Shak also was able to see a 14-letter-long code based on including one additional letter beyond the previous code. That code reads:
Langdon . . . Their origin rose . . .
For details regarding the Hebrew of the new codes about the movie, read Recent Da Vinci Code Discoveries.
More Codes About the Book
In his January/February 2024 article, Shak also disclosed numerous phrases/sentences that seem particularly descriptive of the novel. That most of these are longer also makes them much more improbable and convincing:
What is also quite striking are numerous longer codes that appear to express an opinion regarding the validity of the codes presented in the novel:
- An author spelled it all. Will there be quality?
- His code he writes.
- Who will spell out codes? The truth, my clients (book buyers?)
- This is the way he planted an invention.
- Did a writer spell it all?
- D. Brown bit.
- Created/cheated a code here.
- Brings me a lie. Who to the signalman/producer? A deceiver/cheater.
- A lie of astonishment.
- Because a mouth scattered a code . . . Thoroughly examined.
These codes leave the impression that the codes in Dan Brown's novel are fictitious. Clearly, all the codes relating to the plot are admittedly so. This concern easily carries over to the extensive, controversial suppositions espoused in the novel.
At the top of the matrix of codes Shak found a pointed, lengthy code about Bible codes:
From God codes were spelled. True is my Creator.
This code draws a strong contrast to the quality of the codes in Dan Brown's novel.
One is reminded of the contest between Moses and Aaron and the Pharaoh's magicians in producing miracles (Exodus 7:6-8:19).
- First, Aaron threw down his staff in front of Pharaoh, and it became a snake.
- Pharaoh's magicians did the same.
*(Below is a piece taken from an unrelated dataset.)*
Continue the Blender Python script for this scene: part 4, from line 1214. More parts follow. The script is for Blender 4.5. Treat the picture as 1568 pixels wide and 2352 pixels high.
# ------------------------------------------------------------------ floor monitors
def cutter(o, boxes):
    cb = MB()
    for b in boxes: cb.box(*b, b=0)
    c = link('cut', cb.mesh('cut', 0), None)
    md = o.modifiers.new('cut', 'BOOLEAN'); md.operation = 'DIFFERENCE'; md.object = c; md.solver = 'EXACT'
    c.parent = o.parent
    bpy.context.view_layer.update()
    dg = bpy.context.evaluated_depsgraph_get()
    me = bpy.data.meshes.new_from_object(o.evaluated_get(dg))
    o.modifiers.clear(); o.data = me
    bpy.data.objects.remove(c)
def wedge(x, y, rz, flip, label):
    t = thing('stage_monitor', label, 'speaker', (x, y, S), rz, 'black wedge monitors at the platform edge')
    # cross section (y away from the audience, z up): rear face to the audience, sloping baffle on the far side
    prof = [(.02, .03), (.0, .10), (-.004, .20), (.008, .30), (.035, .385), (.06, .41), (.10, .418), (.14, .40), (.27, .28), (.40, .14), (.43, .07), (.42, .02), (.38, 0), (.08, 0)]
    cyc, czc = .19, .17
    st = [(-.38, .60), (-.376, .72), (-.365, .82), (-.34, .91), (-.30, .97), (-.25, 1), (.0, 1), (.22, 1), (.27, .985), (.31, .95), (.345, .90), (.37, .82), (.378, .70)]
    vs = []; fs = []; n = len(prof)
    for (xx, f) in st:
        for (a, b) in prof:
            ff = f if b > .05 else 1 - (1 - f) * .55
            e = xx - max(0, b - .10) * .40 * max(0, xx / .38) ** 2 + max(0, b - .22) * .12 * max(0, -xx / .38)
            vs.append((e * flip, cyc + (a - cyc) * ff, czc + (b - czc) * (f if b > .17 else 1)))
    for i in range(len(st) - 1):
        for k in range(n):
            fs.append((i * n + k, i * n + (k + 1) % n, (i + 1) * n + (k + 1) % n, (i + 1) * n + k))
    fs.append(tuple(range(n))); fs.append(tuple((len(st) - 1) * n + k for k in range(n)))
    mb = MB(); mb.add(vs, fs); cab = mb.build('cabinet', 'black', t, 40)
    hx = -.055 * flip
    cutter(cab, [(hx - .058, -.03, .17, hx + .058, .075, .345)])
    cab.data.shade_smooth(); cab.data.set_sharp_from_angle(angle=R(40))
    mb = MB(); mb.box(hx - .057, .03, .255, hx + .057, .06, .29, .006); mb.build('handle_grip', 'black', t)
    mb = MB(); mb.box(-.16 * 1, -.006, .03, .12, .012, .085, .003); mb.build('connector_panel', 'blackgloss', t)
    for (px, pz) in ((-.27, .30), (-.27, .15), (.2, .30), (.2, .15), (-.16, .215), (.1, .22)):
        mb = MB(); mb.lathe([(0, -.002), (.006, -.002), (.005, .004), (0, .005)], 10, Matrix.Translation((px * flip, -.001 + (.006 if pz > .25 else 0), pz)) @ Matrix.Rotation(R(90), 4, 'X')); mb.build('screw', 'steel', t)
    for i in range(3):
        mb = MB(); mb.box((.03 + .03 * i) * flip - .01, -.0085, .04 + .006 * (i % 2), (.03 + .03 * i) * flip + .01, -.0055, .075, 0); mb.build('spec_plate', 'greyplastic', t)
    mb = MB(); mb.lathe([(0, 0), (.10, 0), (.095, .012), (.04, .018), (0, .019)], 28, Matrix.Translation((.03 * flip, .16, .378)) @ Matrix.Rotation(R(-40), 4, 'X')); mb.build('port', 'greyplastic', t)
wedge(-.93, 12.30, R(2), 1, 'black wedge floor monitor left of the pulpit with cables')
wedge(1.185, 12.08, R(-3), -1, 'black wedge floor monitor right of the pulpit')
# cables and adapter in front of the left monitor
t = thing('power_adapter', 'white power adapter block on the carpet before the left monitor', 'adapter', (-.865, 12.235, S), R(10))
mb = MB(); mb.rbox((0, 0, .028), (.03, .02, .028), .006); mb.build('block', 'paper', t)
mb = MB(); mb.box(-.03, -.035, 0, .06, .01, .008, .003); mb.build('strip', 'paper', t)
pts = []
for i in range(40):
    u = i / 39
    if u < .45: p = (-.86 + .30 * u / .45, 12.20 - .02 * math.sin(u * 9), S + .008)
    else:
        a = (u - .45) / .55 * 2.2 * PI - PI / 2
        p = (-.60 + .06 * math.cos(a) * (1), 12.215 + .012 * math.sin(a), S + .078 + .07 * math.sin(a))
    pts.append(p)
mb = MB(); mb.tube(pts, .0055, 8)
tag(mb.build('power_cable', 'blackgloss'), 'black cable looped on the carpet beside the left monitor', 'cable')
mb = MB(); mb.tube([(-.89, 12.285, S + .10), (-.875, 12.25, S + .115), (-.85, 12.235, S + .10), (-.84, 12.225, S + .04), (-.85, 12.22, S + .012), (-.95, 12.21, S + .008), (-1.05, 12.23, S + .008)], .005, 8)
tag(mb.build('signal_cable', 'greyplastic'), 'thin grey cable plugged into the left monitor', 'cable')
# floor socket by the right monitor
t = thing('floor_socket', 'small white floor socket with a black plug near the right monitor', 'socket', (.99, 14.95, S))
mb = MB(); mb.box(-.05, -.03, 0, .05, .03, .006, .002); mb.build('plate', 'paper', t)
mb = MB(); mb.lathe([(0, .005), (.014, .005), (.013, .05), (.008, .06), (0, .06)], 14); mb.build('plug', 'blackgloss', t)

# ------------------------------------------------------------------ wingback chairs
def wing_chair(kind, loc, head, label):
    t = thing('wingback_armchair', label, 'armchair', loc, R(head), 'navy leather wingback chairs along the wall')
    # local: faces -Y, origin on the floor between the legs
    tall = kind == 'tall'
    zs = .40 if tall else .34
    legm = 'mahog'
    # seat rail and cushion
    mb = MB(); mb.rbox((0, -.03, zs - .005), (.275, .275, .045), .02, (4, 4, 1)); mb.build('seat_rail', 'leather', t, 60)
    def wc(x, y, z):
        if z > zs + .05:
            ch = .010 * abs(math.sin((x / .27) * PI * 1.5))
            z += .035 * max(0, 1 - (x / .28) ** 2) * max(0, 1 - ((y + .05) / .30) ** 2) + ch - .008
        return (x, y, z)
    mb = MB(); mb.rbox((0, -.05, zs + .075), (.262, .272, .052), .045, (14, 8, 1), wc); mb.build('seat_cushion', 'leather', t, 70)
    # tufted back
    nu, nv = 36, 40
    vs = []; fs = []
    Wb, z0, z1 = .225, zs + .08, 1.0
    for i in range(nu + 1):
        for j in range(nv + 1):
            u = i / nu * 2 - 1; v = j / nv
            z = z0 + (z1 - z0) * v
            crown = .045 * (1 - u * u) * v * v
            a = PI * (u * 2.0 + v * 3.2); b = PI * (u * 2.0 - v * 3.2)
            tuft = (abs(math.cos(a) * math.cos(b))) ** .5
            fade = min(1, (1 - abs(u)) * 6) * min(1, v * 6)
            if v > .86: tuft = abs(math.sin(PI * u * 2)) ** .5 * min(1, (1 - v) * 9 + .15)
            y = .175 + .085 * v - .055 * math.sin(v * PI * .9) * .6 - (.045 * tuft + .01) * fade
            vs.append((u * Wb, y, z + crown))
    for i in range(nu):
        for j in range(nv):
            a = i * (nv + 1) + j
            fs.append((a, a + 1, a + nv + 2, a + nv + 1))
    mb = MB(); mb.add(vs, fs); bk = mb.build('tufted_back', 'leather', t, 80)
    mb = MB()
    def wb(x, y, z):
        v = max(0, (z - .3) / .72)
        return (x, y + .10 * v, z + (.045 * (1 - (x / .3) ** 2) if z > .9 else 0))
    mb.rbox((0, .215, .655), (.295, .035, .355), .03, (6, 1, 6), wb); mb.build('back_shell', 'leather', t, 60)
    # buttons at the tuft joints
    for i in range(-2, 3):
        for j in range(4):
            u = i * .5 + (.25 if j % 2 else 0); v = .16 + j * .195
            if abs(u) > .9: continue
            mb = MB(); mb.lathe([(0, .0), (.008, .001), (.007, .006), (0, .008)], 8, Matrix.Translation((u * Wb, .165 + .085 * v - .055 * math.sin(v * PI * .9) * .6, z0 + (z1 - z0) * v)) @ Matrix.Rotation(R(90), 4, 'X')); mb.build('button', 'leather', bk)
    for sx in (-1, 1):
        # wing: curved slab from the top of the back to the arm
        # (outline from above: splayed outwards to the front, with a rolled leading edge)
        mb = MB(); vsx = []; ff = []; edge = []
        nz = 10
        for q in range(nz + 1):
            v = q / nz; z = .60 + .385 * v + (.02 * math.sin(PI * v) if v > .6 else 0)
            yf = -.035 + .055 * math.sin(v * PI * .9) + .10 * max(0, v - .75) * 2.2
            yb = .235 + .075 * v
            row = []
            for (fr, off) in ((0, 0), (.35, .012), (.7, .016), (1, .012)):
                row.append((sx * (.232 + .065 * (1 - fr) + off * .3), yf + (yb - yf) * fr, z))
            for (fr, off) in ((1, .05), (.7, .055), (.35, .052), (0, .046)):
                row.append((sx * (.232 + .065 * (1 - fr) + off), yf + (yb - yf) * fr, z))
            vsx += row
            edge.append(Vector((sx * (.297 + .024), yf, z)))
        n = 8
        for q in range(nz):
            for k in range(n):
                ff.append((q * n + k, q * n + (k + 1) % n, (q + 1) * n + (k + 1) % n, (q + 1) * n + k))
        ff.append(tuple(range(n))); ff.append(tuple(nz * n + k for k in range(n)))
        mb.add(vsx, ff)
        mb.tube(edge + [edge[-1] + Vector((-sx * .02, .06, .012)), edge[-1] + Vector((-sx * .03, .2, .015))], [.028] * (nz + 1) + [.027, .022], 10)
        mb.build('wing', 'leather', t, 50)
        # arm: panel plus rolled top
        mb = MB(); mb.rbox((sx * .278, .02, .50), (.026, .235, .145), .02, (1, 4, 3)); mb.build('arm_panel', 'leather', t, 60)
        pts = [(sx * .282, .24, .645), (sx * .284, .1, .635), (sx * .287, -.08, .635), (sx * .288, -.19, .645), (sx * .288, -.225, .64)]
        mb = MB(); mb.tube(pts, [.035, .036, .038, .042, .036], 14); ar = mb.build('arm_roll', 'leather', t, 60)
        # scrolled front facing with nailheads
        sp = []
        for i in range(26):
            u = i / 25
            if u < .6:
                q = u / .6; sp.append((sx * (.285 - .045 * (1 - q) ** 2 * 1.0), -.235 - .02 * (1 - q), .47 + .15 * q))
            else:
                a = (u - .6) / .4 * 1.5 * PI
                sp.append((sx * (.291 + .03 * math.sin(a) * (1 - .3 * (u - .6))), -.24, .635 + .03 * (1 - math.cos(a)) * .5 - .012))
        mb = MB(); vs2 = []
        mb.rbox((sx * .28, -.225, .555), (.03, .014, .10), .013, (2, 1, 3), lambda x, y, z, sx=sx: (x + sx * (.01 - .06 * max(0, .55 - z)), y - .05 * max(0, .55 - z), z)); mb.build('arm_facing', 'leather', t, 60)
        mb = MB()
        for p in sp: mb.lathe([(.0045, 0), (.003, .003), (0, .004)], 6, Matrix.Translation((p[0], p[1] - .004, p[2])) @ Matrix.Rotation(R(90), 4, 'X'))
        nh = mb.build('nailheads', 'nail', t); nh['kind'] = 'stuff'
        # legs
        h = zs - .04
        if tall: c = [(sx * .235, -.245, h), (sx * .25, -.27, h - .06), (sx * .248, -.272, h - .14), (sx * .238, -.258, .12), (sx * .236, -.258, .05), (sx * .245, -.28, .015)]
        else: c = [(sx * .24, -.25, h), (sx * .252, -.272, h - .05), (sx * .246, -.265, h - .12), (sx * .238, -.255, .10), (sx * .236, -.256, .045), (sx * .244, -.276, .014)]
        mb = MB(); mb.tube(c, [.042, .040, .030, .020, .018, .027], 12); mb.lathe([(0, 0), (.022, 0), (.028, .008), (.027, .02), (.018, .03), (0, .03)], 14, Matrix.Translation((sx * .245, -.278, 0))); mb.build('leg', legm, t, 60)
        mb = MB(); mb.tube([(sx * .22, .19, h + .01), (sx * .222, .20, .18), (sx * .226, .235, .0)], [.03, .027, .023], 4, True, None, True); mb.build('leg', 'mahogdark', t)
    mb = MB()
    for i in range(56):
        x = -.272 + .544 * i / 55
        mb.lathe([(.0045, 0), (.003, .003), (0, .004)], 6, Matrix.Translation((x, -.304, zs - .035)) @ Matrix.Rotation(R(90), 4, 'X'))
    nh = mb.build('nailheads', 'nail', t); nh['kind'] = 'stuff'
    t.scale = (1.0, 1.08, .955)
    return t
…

However, Aaron's staff swallowed up the staffs of the magicians.
- Next, Aaron struck the Nile with his staff and the river turned to blood.
- The magicians did the same.
- As a third miracle, Aaron stretched out his hand over the waters of Egypt and frogs covered the land.
- The magicians also produced loads of frogs.
- Finally, Aaron produced a plague of gnats (or lice?), but the magicians could not do the same.
- In the end, "The magicians said to Pharaoh, 'This is the finger of God.' " (Exodus 8:19a, NKJV)
Arguably, Bible codes are the gnats of God. There are always uncertainties about the content and message of any given code, but taken as a whole, there are far too many codes for the entire phenomenon to just be a coincidence.
Are the claims about Jesus, Mary Magdalene and the Catholic Church set forth in The Da Vinci Code valid or not? That question has stirred a very heated debate.
Regardless of one's views on this controversy, what is clear is that the examples of codes relevant to the storyline of the bestseller are clearly fictional. Yet Dan Brown's numerous code examples play a major role in heightening suspense in the novel, thereby, also stirring the curiosity of readers about codes in general. In reality, however, whatever fascination one may have about codes presented in the novel, those codes are fictional. In venturing beyond the imaginary into possibly real codes in the historic text of the Hebrew Bible, what we find are substantive Bible codes about The Da Vinci Code itself.